F225 Búrfell to Landmannalaugar
ICELAND | Thursday, 28 May 2015 | Views [618] | Scholarship Entry
Reaching for my toothbrush in the darkness of an October morning, my phone threw itself out of my pocket and into a watery toilet grave. Its untimely death - and miraculous resurrection in the stuffy cabin of an Airbus over the North Atlantic - was indicative of things to come.
Arriving at our hire car (a Toyota 4x4 covered in scrapes with a large dent in the side) we laughed at the cheerful mechanic’s reassurances not to worry about scratching it. One day later, I was between the underside of the car and a pile of frozen snow, hacking at the ice coating the axle with a tripod for an ice pick.
I had watched as we crossed black sand covered with yellow grasses and huge boulders like some kind of alien prairie, tiny flowers just surviving in the openness. Rivers cut across the road, and we splashed through with glee. We passed higher and began to see small mountains, snow piled up on the side of the tracks in places: and then the car wouldn’t move further.
Despite the initial panic that accompanies being stranded in the middle of a landscape which looks like Mars on a remote Icelandic road, I felt surprisingly calm. The blueish stormclouds appearing in the sky turned the grass amongst the black rocks dark; the snow on the surrounding mountains appeared all the brighter. I retrieved the trangia, and set us to work boiling and funnelling water to melt the ice accumulated on our journey across the soon-to-be-closed F225. I suddenly realised that instead of fear, I felt genuine elation. In the most bizarre and entrancing environment I had ever experienced, I was responsible for the outcome of my situation. It even began to be funny – the two of us flopping around on the floor, heating water on a trangia with comically uncontrollable flames, desperately hacking at a car with hugely unsuitable tools. Three hours later, our companion spun its wheels and reversed free of the snowbank we’d been stuck in. Whilst it was clear we were no longer going to reach our destination, I forgot the photographs I’d planned.
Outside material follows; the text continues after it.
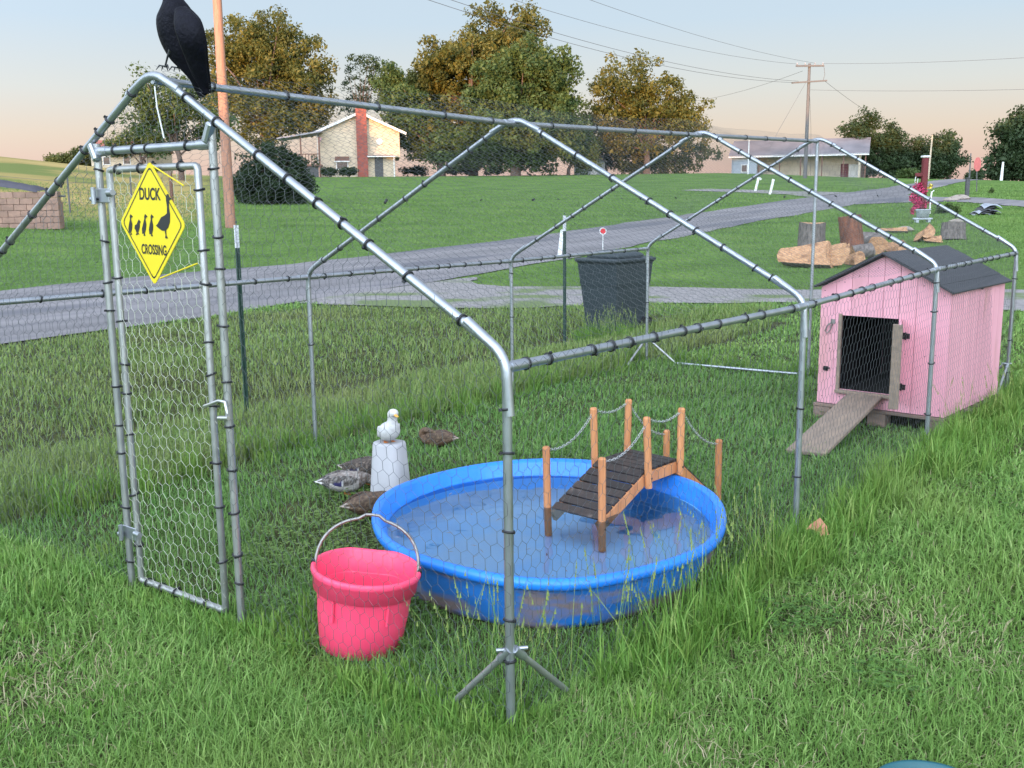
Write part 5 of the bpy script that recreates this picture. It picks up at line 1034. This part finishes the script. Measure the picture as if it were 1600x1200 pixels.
# block hearth at the left edge
bh = empty('block_hearth', tuple(gat(46, 33)), -YAW+R(4), 'low wall of reddish blocks with a dark cover at the left edge', 'block wall')
blk = MB().box((0, 0, 0), (.392, .30, .192), b=.01).mesh('block'); blk.materials.append(blockm)
blk2 = MB().box((0, 0, 0), (.196, .30, .192), b=.01).mesh('block'); blk2.materials.append(blockm)
for rw in range(6):
    for k in range(7):
        if rw == 5 and k > 4: continue
        x = .72-k*.4-(.2 if rw % 2 else 0)
        o = bpy.data.objects.new('block', blk); col.objects.link(o); o.parent = bh; o.location = (x, random.uniform(-.008, .008), .07+rw*.2); o.rotation_euler = (0, 0, random.gauss(0, .01))
    if rw % 2: o = bpy.data.objects.new('block', blk2); col.objects.link(o); o.parent = bh; o.location = (.82, 0, .07+rw*.2)
MB().box((-.9, .55, .35), (3.2, .7, 1.0)).build('hearth_core', blockm, bh)
MB().tube([(.55, .05, 1.02), (1.15, -.1, 1.02)], .03, 8).build('pipe', darkd, bh)
b = MB(); n = 12; b.add([((i/(n-1)-.5)*2.4-.9, (j/(n-1))*1.2-.2, 1.33+.25*math.exp(-(((i/(n-1)-.35)*2.4)**2))-.12*abs(j/(n-1)-.5)+.02*math.sin(5*i+3*j)-(.12 if i == n-1 or j == 0 else 0)) for i in range(n) for j in range(n)], [(i*n+j, (i+1)*n+j, (i+1)*n+j+1, i*n+j+1) for i in range(n-1) for j in range(n-1)], 0, True); b.build('cover', tarp, bh)
# field fence on the left
ff = empty('field_fence', tuple(gat(107, 41)), -YAW, 'thin post and wire fence along the hay field', 'fence')
prev = None
for u, dep, h_ in ((-60, 44, 1.6), (107, 41, 1.6), (205, 43, 1.5), (268, 44, 1.9), (330, 45, 1.5)):
    p = gat(u, dep); q_ = Matrix.Rotation(YAW, 3, 'Z') @ (p-gat(107, 41)); MB().tube([q_-Vector((0, 0, .2)), q_+Vector((0, 0, h_))], .035 if u != 268 else .07, 7).build('post', poleg if u != 268 else brownt, ff)
    if prev is not None:
        for z in (.4, .8, 1.2): MB().tube([prev+Vector((0, 0, z)), q_+Vector((0, 0, z))], .006, 4).build('strand', wirek, ff)
    prev = q_

# ------------------------------------------------------------------ grass
def blades(name, P, H, W, lean, m, label, seg=2, curl=.6, clump=None, seeds=0.0, base_rv=None):
    """every row of P is the foot of one blade: a tapering bent strip of real width"""
    n = len(P); H = np.broadcast_to(H, n)*rng.uniform(.55, 1.2, n); W = np.broadcast_to(W, n)*rng.uniform(.65, 1.3, n)
    th = rng.uniform(0, 2*PI, n); ln = np.abs(rng.normal(0, 1, n))*lean+.06; D = np.stack([np.cos(th), np.sin(th)], -1)*(ln*H)[:, None]
    fa = th+PI/2+rng.normal(0, .6, n); Wv = np.stack([np.cos(fa), np.sin(fa)], -1)*(W/2)[:, None]; drop = curl*ln*H*.5; rows = []
    for s in range(seg):
        t = s/seg; f = 1-.4*t*t
        for sg_ in (-1, 1): rows.append(np.stack([P[:, 0]+D[:, 0]*t**1.6+sg_*Wv[:, 0]*f, P[:, 1]+D[:, 1]*t**1.6+sg_*Wv[:, 1]*f, P[:, 2]+H*t-drop*t**3-.008], -1))
    rows.append(np.stack([P[:, 0]+D[:, 0], P[:, 1]+D[:, 1], P[:, 2]+H-drop-.008], -1))
    nv = 2*seg+1; V = np.stack(rows, 1).reshape(-1, 3); tri = []
    for s in range(seg-1): a = 2*s; tri += [(a, a+1, a+3), (a, a+3, a+2)]
    tri.append((2*seg-2, 2*seg-1, 2*seg)); F = ((np.arange(n)*nv)[:, None, None]+np.array(tri)[None]).reshape(-1, 3)
    rv = rng.uniform(0, 1, n)**1.6
    if clump is not None: rv = .6*rv+.4*clump
    rv = np.repeat(rv, nv)
    if seeds:
        k = np.where(rng.uniform(0, 1, n) < seeds)[0]; T = rows[-1][k]; Dn = D[k]; SV_ = []; 
        for q_ in range(6):
            c = T-np.stack([Dn[:, 0]*.05*q_, Dn[:, 1]*.05*q_, np.full(len(k), .013*q_)], -1); e = .0055*rng.uniform(.6, 1.3, len(k)); a = rng.uniform(0, PI, len(k)); ex = np.stack([np.cos(a)*e, np.sin(a)*e, np.zeros(len(k))], -1); up_ = np.array([0, 0, .015])
            SV_.append(np.stack([c-ex*.6-up_*.5, c+ex*.6-up_*.5, c+up_*.9], 1).reshape(-1, 3))
        SVv = np.concatenate(SV_); F = np.concatenate([F, len(V)+np.arange(len(SVv)).reshape(-1, 3)]); V = np.concatenate([V, SVv]); rv = np.concatenate([rv, np.full(len(SVv), .85)])
    me = npmesh(name, V, F); a = me.attributes.new('rv', 'FLOAT', 'POINT'); a.data.foreach_set('value', rv.astype(np.float32)); o = link(name, me, m); return tag(o, label, 'grass', kind='stuff')
def sector(n, r0, r1, a0=-.56, a1=.58, pw=2.0):     # foot points in front of the camera, thinning with distance
    a = rng.uniform(a0, a1, n)+YAW; u = rng.uniform(0, 1, n)
    if pw == 2.0: r = np.exp(math.log(r0)+u*math.log(r1/r0))
    else: e = 2-pw; r = (r0**e+u*(r1**e-r0**e))**(1/e)
    return np.stack([CAM[0]+np.sin(a)*r, CAM[1]+np.cos(a)*r], -1), r
road_poly = ROAD_N+ROAD_F[::-1]; drv_poly = DRV_N+DRV_F[::-1]; side_poly = SIDE_N+SIDE_F[::-1]
def free(P):
    x, y = P[:, 0], P[:, 1]; ok = ~inside(P, road_poly) & ~inside(P, drv_poly) & ~inside(P, side_poly) & ~inside(P, LANE+LANE2[::-1])
    dx, dy = x-PC.x, y-PC.y; s = dx*SV.x+dy*SV.y; d = dx*DV.x+dy*DV.y
    ok &= (s/(PA*.90))**2+(d/(PB*.90))**2 > 1
    lx = (x-HO.x)*math.cos(HT)+(y-HO.y)*math.sin(HT); ly = -(x-HO.x)*math.sin(HT)+(y-HO.y)*math.cos(HT)
    ok &= ~((lx > 0) & (lx < HW) & (ly > .05) & (ly < HD))
    ok &= np.hypot(x+.765, y-.155) > .13; ok &= ~((np.abs(x+1.90) < .09) & (np.abs(y-1.475) < .08))
    ok &= np.hypot(x-tb.location.x, y-tb.location.y) > .10
    for bx_, by_, br in ((-2.46, 2.45, .06), (-.515, 3.45, .06)): ok &= np.hypot(x-bx_, y-by_) > br
    return ok
def put(P, z=0): return np.stack([P[:, 0], P[:, 1], Zg(P[:, 0], P[:, 1])+z], -1)
def cl(P, s=3.0): return .5+.5*noise2(P[:, 0], P[:, 1], s, 1.3)*noise2(P[:, 1], P[:, 0], s*2.3, 4.1)
def gather(P, k, amt): # pull the feet towards tuft centres
    C_ = P[rng.integers(0, len(P), max(1, len(P)//k))]; return P
P, r = sector(400000, 2.0, 16, -.74, .76); x, y = P.T; inrun = (x > -3.05) & (x < .0) & (y > .0) & (y < 6.0); mead = (x < -3.0) & (x > -9.5) & (y < 9.5) & (y > -4)
k = free(P) & ~inrun & ~mead; P, r = P[k], r[k]; g = np.clip(r/3.4, .85, 3.0)
hm = .058*(1+.45*noise2(P[:, 0], P[:, 1], 2.2, .4))+.018*np.clip(1-np.abs(P[:, 1]+.3)/.5, 0, 1)
blades('lawn_grass', put(P), hm*np.clip(g, 1, 1.25), .0046*g, .85, gr_lawn, 'mown lawn grass in front of and beside the pen', 2, .7, cl(P))
P, r = sector(190000, 2.3, 10.5, -.5, .42, 1.6); x, y = P.T; k = free(P) & (x > -3.05) & (x < .03) & (y > -.02) & (y < 6.05); k &= rng.uniform(0, 1, len(k)) < np.where(np.hypot(x+1.75, y-1.1) < .5, .5, 1); P, r = P[k], r[k]; g = np.clip(r/3.6, .9, 2.2)
dpool = np.sqrt(((P[:, 0]-PC.x)*SV.x+(P[:, 1]-PC.y)*SV.y)**2/PA**2+((P[:, 0]-PC.x)*DV.x+(P[:, 1]-PC.y)*DV.y)**2/PB**2)
blades('run_grass', put(P), np.interp(dpool, [.9, 1.25], [.55, 1])*.062*(1+.35*noise2(P[:, 0], P[:, 1], 2.6, 2.4)), .0036*g, .7, gr_cage, 'short green grass growing inside the pen', 2, .6, cl(P))
# long grass in tufts along the foot of the wire
def strip(n, x0, y0, x1, y1, wdt): t = rng.uniform(0, 1, n); o = rng.normal(0, wdt, n); L = math.hypot(x1-x0, y1-y0); nx, ny = (y1-y0)/L, -(x1-x0)/L; return np.stack([x0+(x1-x0)*t+nx*o, y0+(y1-y0)*t+ny*o], -1)
Q = np.concatenate([strip(230, .10, .35, .10, 6.4, .07), strip(90, .20, 3.4, .2, 6.6, .12), strip(40, .12, .25, .14, 2.2, .10), strip(90, -.62, -.02, .05, .0, .07), strip(60, -1.22, -.03, -.9, .03, .06), strip(34, -1.95, -.05, -1.25, -.04, .05), strip(150, -3.12, .3, -3.12, 6, .09), strip(40, -3.0, 6.1, -.9, 6.15, .08), strip(40, -.35, -.15, .15, -.12, .1), strip(70, -2.9, -.4, -2.0, -.12, .18), strip(40, -4.7, 7.3, -4.2, 7.7, .16), strip(60, -2.2, -.75, .4, -.55, .22)])
Q = Q[free(Q)]; sc_ = rng.uniform(.35, 1.0, len(Q)); sc_ *= np.where((Q[:, 0] > .02) & (Q[:, 1] < .6), .8, 1)*np.where(Q[:, 1] < .12, .48, 1)*np.where(Q[:, 1] < -.3, .72, 1)
nb_ = 30; B = np.repeat(Q, nb_, 0)+rng.normal(0, .028, (len(Q)*nb_, 2)); hb_ = np.repeat(sc_, nb_)*.235; ok = free(B); B, hb_ = B[ok], hb_[ok]
blades('long_grass', put(B), hb_, .0050, .42, gr_long, 'long unmown grass along the foot of the pen', 4, .9, np.repeat(rng.uniform(0, 1, len(Q)), nb_)[ok])
Q = np.concatenate([strip(90, .02, .45, .05, 1.7, .06), strip(60, .1, 4.2, .1, 6.2, .1), strip(40, -.3, .10, .0, .3, .08), strip(120, -4.75, 7.2, -4.1, 7.7, .15), strip(60, -3.2, 2, -3.2, 6, .15), strip(80, -4.4, 0, -3.3, 5, .3)]); Q = Q[free(Q)]
blades('seed_grass', put(Q), .36, .0024, .22, gr_long, 'tall thin grass stalks with seed heads by the wire', 4, .5, None, .85)
# rough verge between the pen and the road
P, r = sector(150000, 3.6, 17, -.74, .25, 1.7); x, y = P.T; k = free(P) & (x < -3.05) & (x > -9.7) & (y < 10.5) & (y > -4); k &= rng.uniform(0, 1, len(x)) < np.clip(np.abs(x+4.9)/.55, .22, 1); P, r = P[k], r[k]; x = P[:, 0]
mul = np.interp(x, [-9.5, -6.5, -5.4, -4.5, -3.3], [.45, .55, .75, 1.0, 1.1])*(1+.4*noise2(P[:, 0], P[:, 1], 1.7, 3))
blades('verge_grass', put(P), .135*mul, .0042*np.clip(r/4.5, .9, 2.5), .5, gr_mead, 'rough uneven grass between the pen and the road', 3, .8, cl(P, 2))
P, r = sector(185000, 11, 70, -.58, .60); x, y = P.T; k = free(P) & ~((x > -9.5) & (y < 9.5) & (x < -3)) & (r > 12); P, r = P[k], r[k]
blades('field_grass', put(P), .065*np.clip(r/22, .9, 1.7), .013*np.clip(r/18, .7, 3.0), .7, gr_far, 'green lawn grass across the road and beyond the driveway', 1, .5, cl(P, .8))
straw = grassmat('straw', [(.30, .26, .14), (.42, .36, .21), (.50, .45, .30)], (.40, .36, .20))
P, r = sector(26000, 2.0, 9); x, y = P.T; k = free(P) & ~((x > -3.05) & (x < 0) & (y > 0)) & (x > -4.2) & (rng.uniform(0, 1, len(x)) < .25+.75*np.clip(noise2(x, y, 1.9, 5.2)*1.5, 0, 1)); P, r = P[k], r[k]
blades('dry_clippings', put(P, .012), .055, .0034*np.clip(r/3.4, .9, 2), 1.5, straw, 'pale dry grass clippings scattered through the lawn', 2, .9)
# clover and broad weeds in the lawn
P, r = sector(60000, 2.0, 9); x, y = P.T; k = free(P) & (x > -4.2) & (np.clip(noise2(x, y, 1.4, 2.2)+.3*noise2(x, y, 6, 1), 0, 1) > .48); P = P[k][:6500]; n = len(P)
c3_ = np.repeat(put(P, 0)+np.stack([np.zeros(n), np.zeros(n), rng.uniform(.022, .058, n)], -1), 3, 0); aa = np.repeat(rng.uniform(0, 6.28, n), 3)+np.tile([0, 2.1, 4.2], n); sz = np.repeat(rng.uniform(.007, .0125, n), 3)
d1 = np.stack([np.cos(aa), np.sin(aa), rng.uniform(-.1, .35, 3*n)], -1)*sz[:, None]; d2 = np.stack([-np.sin(aa), np.cos(aa), np.zeros(3*n)], -1)*sz[:, None]*.62
V = np.stack([c3_, c3_+d1*.6+d2, c3_+d1*1.05, c3_+d1*.6-d2], 1).reshape(-1, 3); me = npmesh('clover', V, np.arange(len(V)).reshape(-1, 4)); a = me.attributes.new('rv', 'FLOAT', 'POINT'); a.data.foreach_set('value', np.repeat(rng.uniform(.1, .75, 3*n), 4).astype(np.float32))
tag(link('clover', me, gr_lawn), 'low clover leaves mixed into the lawn', 'clover', kind='stuff')
# grass bits floating on the pool
n = 46; rr_ = .86*np.sqrt(rng.uniform(0.05, 1, n)); aa = rng.uniform(0, 6.28, n); cx = PC.x+rr_*(np.cos(aa)*PA*SV.x+np.sin(aa)*PB*DV.x); cy = PC.y+rr_*(np.cos(aa)*PA*SV.y+np.sin(aa)*PB*DV.y); th = rng.uniform(0, PI, n); L_ = rng.uniform(.008, .03, n); W_ = rng.uniform(.001, .0025, n)
dx, dy = np.cos(th), np.sin(th); V = np.stack([np.stack([cx-dx*L_-dy*W_*.2, cy-dy*L_+dx*W_*.2, np.full(n, WZ+.0016)], -1), np.stack([cx-dy*W_, cy+dx*W_, np.full(n, WZ+.0028)], -1), np.stack([cx+dx*L_, cy+dy*L_, np.full(n, WZ+.0016)], -1), np.stack([cx+dy*W_, cy-dx*W_, np.full(n, WZ+.0024)], -1)], 1).reshape(-1, 3)
me = npmesh('floating_bits', V, np.arange(4*n).reshape(-1, 4)); tag(link('floating_bits', me, MT['weathered_wood']), 'tiny bits of dry grass floating on the pool water', 'grass bits', kind='stuff')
I opened my eyes and my lungs to the amazing place I’d found myself in, and appreciated the incredible, stark beauty of the landscape which had changed our course.
And after all, with an experience like that on the first day, what else could go wrong?
Sixteen days, a broken tent, a smashed camera, an exploding trangia, a (very large) chip in our windscreen and many meagre meals of pistachios later, we drove back through the heavy snow to drop off our car.